Stored data
□ □ □ □ □ □ □

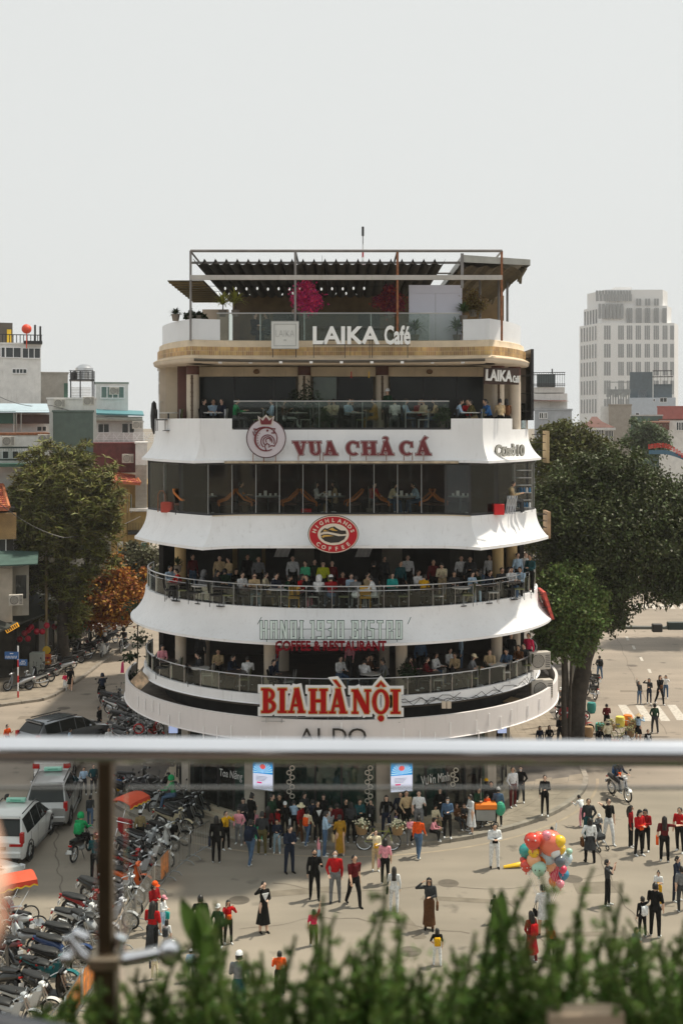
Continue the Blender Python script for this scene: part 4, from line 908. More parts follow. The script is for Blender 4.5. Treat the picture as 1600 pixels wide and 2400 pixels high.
FLN = {2: 'lowest terrace',3: 'third floor terrace',4: 'fourth floor room',5: 'fifth floor terrace',6: 'roof terrace'}
def put(proto_,name,cat,u,Y,lvl,rz,desc,group,cnt={}):
    k = (group,lvl); cnt[k] = cnt.get(k,0) + 1
    o = copy_tree(proto_,(Xt(u,Y),Y,FZ[lvl]),rz,'%s on the %s, %s from the left' % (desc,FLN[lvl],ORD[cnt[k] - 1]),group + ' on the ' + FLN[lvl]); o.name = name; o['category'] = cat; return o
SETS = {3: [(415,48.6),(470,47.9),(520,47.2),(585,47.0),(650,46.9),(720,46.8),(790,46.8),(860,46.8),(930,46.9),(1010,47.0),(1080,47.3),(1140,48.0),(1200,49.0)],
  2: [(395,49.4),(470,48.0),(555,47.2),(660,46.8),(870,46.9),(1010,47.1),(1090,47.5),(1165,48.6),(1215,50.0)],5: [(395,47.5),(500,46.9),(590,47.0),(700,47.0),(830,47.0),(975,47.0),(1100,46.4)]}
for lvl in (2,3,5):
    for i,(u,Y) in enumerate(SETS[lvl]): put(TW if lvl == 5 or i % 3 == 1 else TD,'cafe_table','table',u,Y,lvl,0,'small round table','tables')
    for i,(u,Y) in enumerate(SETS[lvl]):
        for d,rz in ((-17,pi / 2),(17,-pi / 2)):
            c = [CD,CL,CD,CW_][(i * 2 + (d > 0)) % 4]; 
            put(c,'cafe_chair','chair',u + d * (1 if lvl != 3 else .95),Y,lvl,rz,{id(CD): 'dark chair',id(CL): 'olive chair',id(CW_): 'pale chair'}[id(c)],'chairs')
put(CY,'stool','stool',689,46.5,3,0,'yellow stool behind the balustrade','stools'); put(CY,'stool','stool',856,46.5,3,0,'yellow stool behind the balustrade','stools')
for i,u in enumerate((480,628,778,946,1078)):
    Yt = 47.3; put(TB,'drum_table','table',u,Yt,4,0,'round drum table set with cups','drum tables')
    for k in range(4): tag(link('table_setting',None or MB().lathe([(.05,0),(.05,.1)],8).mesh('cup',WHITEPL),WHITEPL,None,(Xt(u,Yt) - .3 + k * .2,Yt - .1 + .1 * (k % 2),12.36 + .737)),'%s cup from left on the drum table, %s table from left' % (ORD[k],ORD[i]),'cup','cups on the drum tables') if k != 1 else tag(link('napkin_box',MB().box(-.06,.06,-.05,.05,0,.2).mesh('napkin_box',WHITEPL),WHITEPL,None,(Xt(u,Yt) - .1,Yt,12.36 + .737)),'white napkin box on the drum table, %s table from the left' % ORD[i],'box','napkin boxes')
    for d,rz in ((-50,R(80)),(50,R(-80))): put(AO,'armchair','armchair',u + d,Yt + .1,4,rz,'orange armchair','orange armchairs')
# odds and ends behind the fourth floor glass
def simple(name,lab,cat,u,Y,z,fn,m,group=None):
    b = MB(); fn(b); o = b.build(name,m,None,False,(Xt(u,Y),Y,z)); return tag(o,lab,cat,group)
simple('storage_box','bright red box on the fourth floor sill behind glass','box',718,46.6,12.4,lambda b: b.box(-.2,.2,-.15,.15,0,.24,bev=.02),mat('red_plastic',(.60,.01,.015),.4))
simple('storage_box','red basket at the left corner of the fourth floor room','basket',392,47.8,12.4,lambda b: b.box(-.24,.24,-.15,.15,0,.42,bev=.03),mat('red_basket',(.40,.05,.03),.6))
simple('storage_box','red crate beside folded chairs at the right of the fourth floor','crate',1168,46.6,12.4,lambda b: b.box(-.2,.2,-.15,.15,0,.42,bev=.02),mat('red_plastic',(.60,.01,.015),.4))
simple('plant_pot','grey pot with bare stems behind the fourth floor glass','pot',865,46.9,12.4,lambda b: (b.lathe([(.09,0),(.13,.24)],12),b.tube([(0,0,.2),(-.03,0,1.1)],.015,5),b.tube([(.03,0,.2),(.06,0,1.0)],.012,5)),mat('pot_grey',(.25,.23,.2),.7))
for k in range(4):
    simple('folded_chair','folded pale metal chair leaning by the shelves, %s from the left' % ORD[k],'chair',1183 + k * 6,46.9,12.4,lambda b: (b.tube([(0,0,0),(.12,.1,.72)],.018,5),b.tube([(.06,0,0),(.18,.1,.72)],.018,5),b.box(.08,.14,.04,.1,.3,.6)),STEEL,'folded chairs on the fourth floor')
s = thing('shelf_rack','tall metal shelf rack with blue bottles at the right end of the fourth floor','shelf',(Xt(1224,48.3),48.3,12.4))
for k in range(6): b = MB(); b.box(-.45,.35,-.2,.2,.15 + k * .3,.18 + k * .3); b.build('shelf',STEEL,s)
for x in (-.45,.33): b = MB(); b.box(x,x + .02,-.2,-.18,0,1.9); b.build('upright',STEEL,s)
BB = mat('blue_bottle',(.02,.16,.34),.3)
for k in range(14): b = MB(); b.lathe([(.045,0),(.045,.13),(.02,.2)],7,(-.38 + (k % 7) * .11,0,.18 + .3 * (k // 7) + (.3 if k > 6 else 0))); b.build('bottle',BB if k % 3 else WHITEPL,s)
s = thing('clothes_stand','curved metal chair backs stacked at the left corner of the fourth floor','chairs',(Xt(400,48),48.0,12.4))
for k in range(3): b = MB(); b.tube([(-.5 + k * .35,0,0),(-.5 + k * .35,0,.7),(-.42 + k * .35,0,.85),(-.3 + k * .35,0,.85),(-.22 + k * .35,0,.7),(-.22 + k * .35,0,0)],.02,6); b.build('frame',mat('pale_green_metal',(.4,.5,.36),.5) if k else RUST,s)
# air conditioning units on the fascia roof at right and left
def ac_unit(x,y,z,rz,lab,big=1):
    s = thing('air_conditioner',lab,'air conditioner',(x,y,z),rz,'air conditioning units'); b = MB(); b.box(-.45 * big,.45 * big,-.17,.17,0,.7 * big,bev=.015); b.build('casing',mat('ac_casing',(.50,.47,.42),.5,var=.06),s)
    b = MB(); b.torus((-.1,-.18,.35 * big),.26 * big,.012,18,5,'y')
    for k in range(5): b.torus((-.1,-.18,.35 * big),.05 * (k + 1) * big,.006,14,4,'y')
    b.build('fan_grille',DKMET,s); b = MB()
    for k in range(7): b.box(.22 * big,.42 * big,-.182,-.172,.1 + k * .08,.13 + k * .08)
    b.build('vent_slats',DKMET,s); return s
ac_unit(Xt(1263,50.2),50.4,5.6,R(15),'upper pale air conditioner beside the right end of the lowest terrace',1.05); ac_unit(Xt(1266,50.6),50.6,4.35,R(15),'lower pale air conditioner beside the right end of the lowest terrace',1.1)
s = thing('sunlit_roof_patch','tan patch coloured as sunlight on the fascia roof at its right end','board',(Xt(1262,49.5),48.6,4.34),R(35)); b = MB(); b.box(-.5,.35,.9,2.6,0,.05); b.build('sheet',mat('sunlit_roof_tan',(.48,.34,.19),.8,var=.1),s); b = MB(); b.box(-.5,.35,.8,.85,0,.08); b.build('patch_edge',mat('pale_edge',(.5,.45,.38),.7),s)  # stands for sunlight on the fascia roof, put into the tan colour
simple('paper_lantern','round orange and white box lantern at the left end of the fascia','lantern',319,50.5,4.9,lambda b: b.box(-.28,.28,-.2,.2,0,.55,Matrix.Rotation(R(45),4,'Y')),mat('orange_white_cloth',(.62,.45,.3),.7,var=.6,scale=4))
simple('pennant','small magenta pennant hanging left of the fascia','pennant',287,52.0,5.1,lambda b: b.prism([(-.08,0),(.08,0),(.06,.5),(-.03,.45)],-.01,.01,Matrix.Rotation(pi / 2,4,'X')),mat('magenta_cloth',(.5,.02,.12),.7))
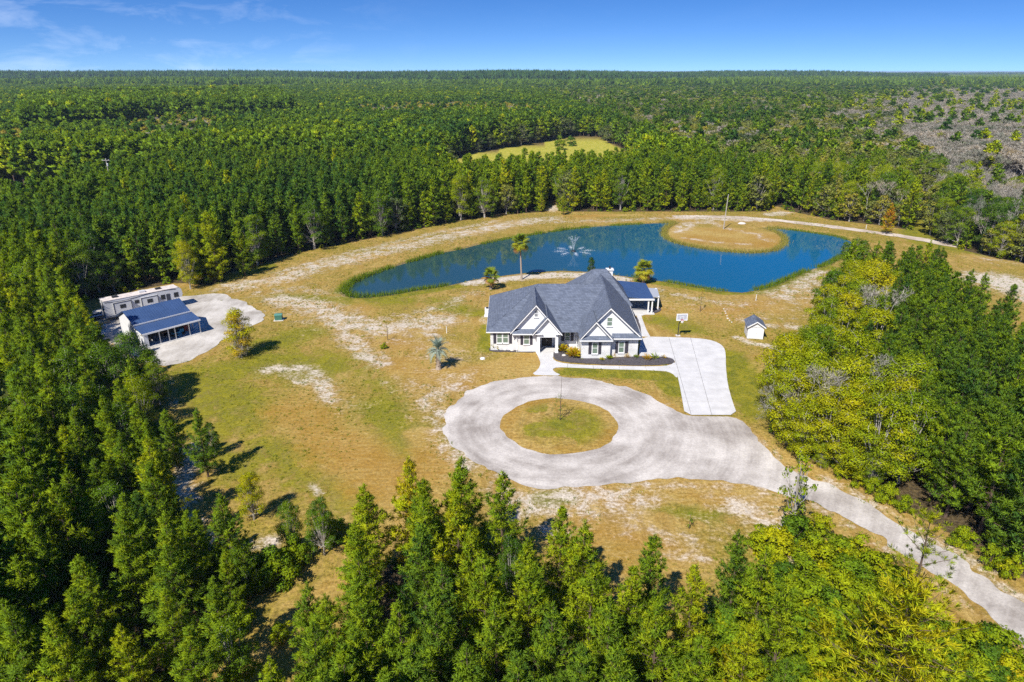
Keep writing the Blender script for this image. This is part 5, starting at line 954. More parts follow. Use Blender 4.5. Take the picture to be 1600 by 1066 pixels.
def scatter(x0, x1, y0, y1, step, ang, rowx, hs=1.0):
    X, Y = cand(x0, x1, y0, y1, step, ang, .33, rowx); px, py, dep = PXn(X, Y, 12.0); bx_, by_, _ = PXn(X, Y, 0.0)
    k = (dep > 3) & (px > -150 - 9000 / np.maximum(dep, 5)) & (px < 1750 + 9000 / np.maximum(dep, 5)) & (py < 1066 + 16000 / np.maximum(dep, 5)); X, Y, px, py = X[k], Y[k], px[k], py[k]
    g = region(X, Y); k = g > 0; X, Y, px, py, g = X[k], Y[k], px[k], py[k], g[k]
    n = len(X); r1 = rng.random(n); r2 = rng.random(n); nz = vnoise(X, Y, 28, 1); nz2 = vnoise(X, Y, 9, 2); nb_ = vnoise(X, Y, 160, 4)
    h = np.select([g == 1, g == 2, g == 3], [8.2 + 2.4 * r1, 10.2 + 4.2 * r1 + 1.5 * nz, 9.4 + 3.2 * r1], 11.2 + 3.4 * r1 + 1.4 * nz)
    tv = np.select([g == 1, g == 2, g == 3], [.42 + .0 * r1, .27 + .24 * (nz2 - .4), .20 + .0 * r1], .165 + .22 * (nz - .5) + .16 * (nb_ - .5)) + rng.normal(0, .07, n)
    de = dist_line(X, Y, LEFTF[4:], False); h = np.where(g == 2, h * np.clip(.60 + de / 30, .6, 1), h)
    kind = np.zeros(n, int)
    hard = inpoly(px, py, HARD) & (g == 4); grey = inpoly(px + 30 * (nz - .5), py + 14 * (nz2 - .5), GREYP) & (g == 4)
    kind = np.where(hard & (r2 < .74), 1, kind); kind = np.where(hard & (r2 > .74) & (r2 < .82 + .10 * (nz > .55)), 2, kind); gm = np.where(px > 1410, .955, .62 - .2 * (nz2 > .6)); kind = np.where(grey & (r2 < gm), 2, kind); kind = np.where(grey & (r2 >= gm), 1, kind); kind = np.where(grey & (r1 > .975), 0, kind)
    for c in CLUMPS:
        q = inpoly(px, py, c) & (g == 4); kind = np.where(q, np.where(r2 < .62, 1, np.where(r2 < .85, 2, 0)), kind); tv = np.where(q & (kind == 1), .62 + .16 * r1, tv)
    for c in TALL:
        q = inpoly(px, py, c) & (g == 4); h = np.where(q & (r1 > .45), h * 1.45, h); tv = np.where(q & (kind == 0), .10 + .10 * r1, tv)
    bz = inpoly(px, py, BZ) & (g == 3); kind = np.where(bz & (r2 < .93), 1, kind)
    edge = (g == 2) & (r2 < .13); kind = np.where(edge, 1, kind); kind = np.where((g == 1) & (r2 < .10), 1, kind); kind = np.where((g == 4) & ~hard & ~grey & (r2 > .985) & (kind == 0), 1, kind)
    tv = np.where((kind == 1) & (g == 4) & hard, np.clip(.30 + .40 * (nz - .42) + .22 * (nz2 - .5) + rng.normal(0, .10, n), .02, .80), tv); tv = np.where((kind == 1) & bz, .56 + .12 * (nz2 - .3) + rng.normal(0, .07, n), tv)
    tv = np.where((kind == 1) & (g < 3), .22 + .25 * (r1 - .4), tv); tv = np.where(kind == 2, np.clip(.40 + .45 * (nz - .4) + rng.normal(0, .14, n), .0, .95), tv)
    tv = np.where((kind == 0) & (r1 > .992), .52, tv)
    h = np.where((kind == 1) & (g == 4), 9.5 + 4 * r1, h); h = np.where((kind == 1) & (g != 4), h * .86, h); h = np.where(kind == 2, 9.5 + 3.0 * r1, h) 
    if step < 4:                                         # bushier, yellower trees where the forest meets the clearing
        ed_ = np.zeros(n, bool)
        for dx, dy in ((3.6, 0), (-3.6, 0), (0, -3.8), (2.6, -2.6), (-2.6, -2.6)): ed_ |= region(X + dx, Y + dy) == 0
        q = ed_ & (g == 4); h = np.where(q, h * (.66 + .22 * r1), h); tv = np.where(q, np.clip(tv + .14 + .1 * (nz2 - .4), 0, .58), tv); kind = np.where(q & (r2 < .22), 1, kind)
        q = (g == 4) & (px > 700) & (px < 1450) & (py > 225); tv = np.where(q, tv + .13, tv)
    return np.stack([X, Y, h * hs, kind, np.clip(tv, 0, 1), g], 1)
A = scatter(-130, 150, 8, 260, 3.25, R(14), 1.12)
for px, py, h, kd, tv, lb in ((1346, 373, 11, 'broadleaf_tree', .30, 'olive leafy tree at the far tip of the right stand beside the pond end'), (160, 538, 9.5, 'broadleaf_tree', .22, 'broad dark tree crowding the left front of the barn'), (228, 545, 7.0, 'broadleaf_tree', .30, 'leafy tree in front of the left barn porch wall'), (128, 508, 11.5, 'pine_tree', .30, 'pine standing beside the crates left of the barn'), (196, 520, 9.0, 'broadleaf_tree', .16, 'dark leafy tree overlapping the left end of the barn porch'), (236, 566, 6.0, 'broadleaf_tree', .42, 'lighter leafy tree below the gravel apron of the barn'), (117, 478, 12.5, 'pine_tree', .24, 'dark pine rising left of the barn, in front of the trailer'), (210, 590, 7.0, 'broadleaf_tree', .52, 'yellow-green tree at the shaded lawn edge below the barn'), (262, 640, 7.0, 'pine_tree', .30, 'small pine in the row along the shaded lawn edge'), (428, 862, 3.4, 'shrub', .36, 'dark round bush between the twin trees and the grass lane'), (372, 850, 5.0, 'broadleaf_tree', .36, 'leafy low tree left of the grass lane'), (330, 905, 8.0, 'pine_tree', .28, 'dense pine left of the grass lane'), (350, 965, 7.0, 'broadleaf_tree', .32, 'low tree leaning over the bottom of the grass lane'), (288, 985, 8.5, 'pine_tree', .34, 'pine at the bottom end of the grass lane'), (305, 800, 6.0, 'pine_tree', .3, 'small pine on the sandy strip at left')):
    by_top(px, py, h, kd, tv, lb)
for px, py, h, tv in ((505, 935, 8.5, .36), (525, 1010, 9.5, .3), (462, 1062, 9, .34)): by_top(px, py, h, 'pine_tree', tv, None, INN)
hx_ = np.array([[t_[0], t_[1]] for t_ in hero.r if t_[3] != 'shrub'])
dmin = np.min(np.hypot(A[:, 0:1] - hx_[None, :, 0], A[:, 1:2] - hx_[None, :, 1]), 1); A = A[dmin > 2.3]
lpk = A[:, 5] == 1                                       # the thicket at lower right keeps its shrubs free of pines
A = A[~((A[:, 0] > 14) & (A[:, 1] < 62) & (A[:, 5] == 1) & (A[:, 0] > 12 + .18 * A[:, 1]))]
inv = inpoly(A[:, 0], A[:, 1], [(-62, 92), (-50, 98), (-50, 121), (-62, 125.5), (-76.5, 114.5), (-74, 105)]); A = A[~inv]
Bm = scatter(-560, 620, 260, 700, 3.9, R(14), 1.1, 1.04); C_ = scatter(-1150, 1250, 700, 1500, 5.4, R(9), 1.0, 1.1)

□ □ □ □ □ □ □

Find every line that holds "parts" and copy it.

Continue the Blender Python script for this scene: part 4, from line 908. More parts follow. The script is for Blender 4.5. Treat the picture as 1600 pixels wide and 2400 pixels high.
Keep writing the Blender script for this image. This is part 5, starting at line 954. More parts follow. Use Blender 4.5. Take the picture to be 1600 by 1066 pixels.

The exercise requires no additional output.